Georgia Law Review, Vol. 31, No. 4 (Summer 1997), pp. 1031-1091


Section 9-11-9.1 of the Georgia Code might be the state's most notorious procedural statute. Enacted in 1987 to protect professionals against the harm done by groundless malpractice litigation, the statute provides that a professional malpractice claim ordinarily must be accompanied by an affidavit executed by an expert. In the affidavit, the expert must substantiate the claim by attesting that some act or omission alleged in the claim was a negligent act or omission--a departure from a professional standard of conduct. During the past decade, Georgia's appellate courts have returned again and again to the problem of what section 9-11-9.1 means, generating scores of decisions on who qualifies as a professional, what constitutes malpractice, who may serve as an expert, what counts as an adequate affidavit, what must be done to claim the benefit of the statute's grace period, and what happens when a party fails in one way or another to satisfy the affidavit requirement.
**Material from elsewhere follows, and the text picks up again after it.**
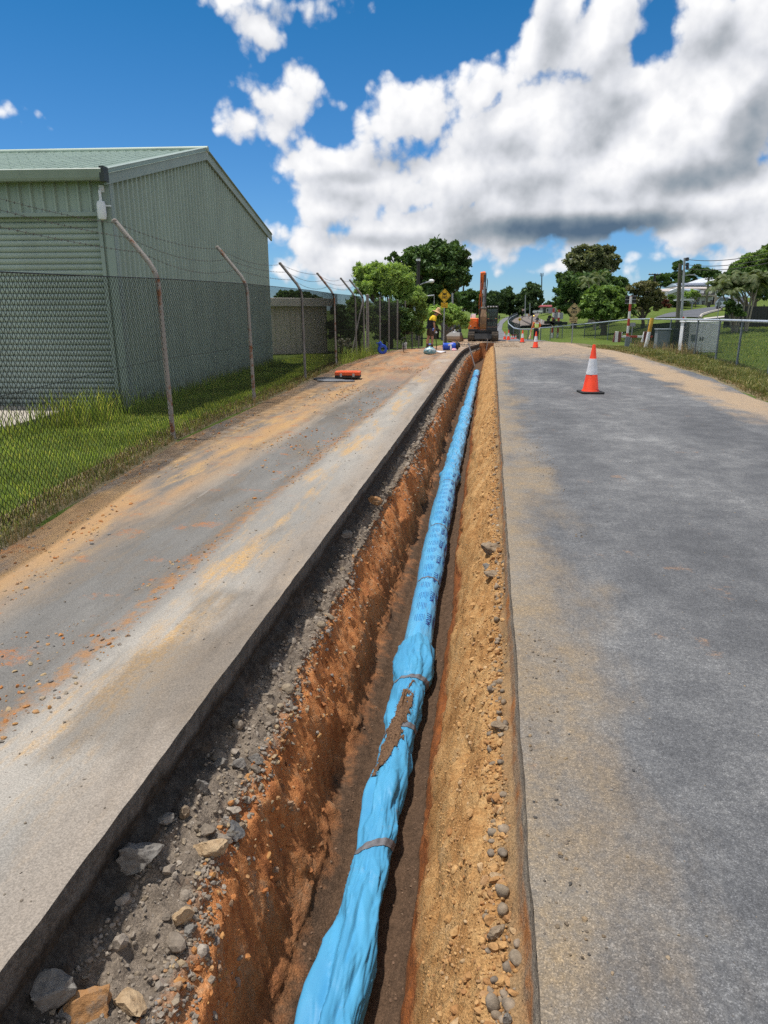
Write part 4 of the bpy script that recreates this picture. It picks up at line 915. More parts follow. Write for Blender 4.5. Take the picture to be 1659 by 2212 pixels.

The judicial preoccupation with section 9-11-9.1 has yielded a complex and in some respects counterintuitive body of procedural doctrine that must be mastered by anyone who brings, defends, or judges a professional malpractice claim in the state. This Article offers a tenth anniversary critique of section 9-11-9.1, of the case law that hs grown up around it, and of the 1997 legislation that revises it. Part II discusses the scope of the affidavit requirement, making the case that the courts and now the legislature have rejected the most straightforward, principled approach to the applicability of the requirement. Part III turns to the elements of the requirement, emphasizing the difficulties that can plague any scheme that employs legal formality to accomplish a policy objective. Part IV highlights the problems that have arisen under the grace period provision of section 9-11-9.1, and criticizes the legislature's solution to one of these problems. Part V takes up the critical issue of noncompliance, arguing that more needs to be done to ensure that potentially meritorious professional malpractice claims are not unjustly dismissed with prejudice under section 9-11-9.1 for pleading mistakes. The Article concludes in Part VI with a discussion of the option of repealing the statute and with the suggested text of a further revision.